Exhibit B, the frequent hedger guy does not get every turn right, and may get called into partial / half / oversized / full hedge, starting from 15% relative draw down, but in return, always ends up making something, very often is holding counter positions that takes away some or all of the risk, has control over when to take a loss, and his objective is to gain equity faster than it is moving away from him. He makes money every day, but to be able to pull out funds, he would have to get very good at recognising and catching the turns – and be not afraid to take smaller losses if that prevents further draw downs. Mr. B can make on his high leveraged account (1:500) 50%-100% gains per week. If things go well, he can take out all of the gains biweekly or so. His risk went to zero relative to the risk capital on the second week of trading: he got his capital back. Now all he has to do is to repeat the same thing 25-50x more that year, without forgetting to take out at least some of the gains when the account has no holdings (open positions). There is a size limit that despite of greed the account should not exceed, which derives from the broker imposed maximum lot size. Once the broker can deny you the ability to hedge, you would lose your edge and you do not want that.

You can also begin understand now that in Capitalism, production, even money production should become more and more efficient over time, and the overall risks would drop further, for the risk capital’s increase would fall short from the increase of the wealth.

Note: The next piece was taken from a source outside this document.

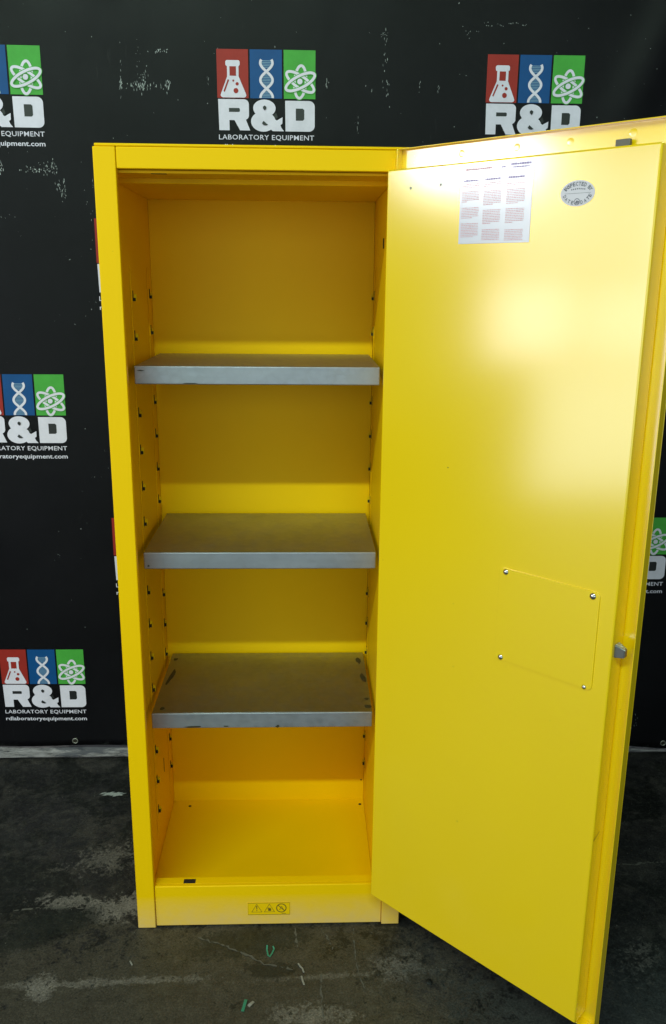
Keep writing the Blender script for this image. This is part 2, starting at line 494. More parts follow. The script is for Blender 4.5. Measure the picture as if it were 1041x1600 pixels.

A relevant comment from my pal, Dutch:

Had a run in with a binary broker out of Nicosia, Cyprus years ago. Ran $500 to $43,800 in 45 days. Asked for my money. NO response. Finally, called them. Bunch of Russian gangsters but FUCK them. Told them they had 72 hours to get me my money or me and my crew of ex-Marines would board a plane, first to Brussels to lodge complaint with any regulatory body. Then, we were flying down to Cypress for a man-to-man conversation and the outcome would NOT be pleasant in the slightest. Got my money in 48 hours. Nothing worse than waiting for a wire out of some fucking Bulgarian bank.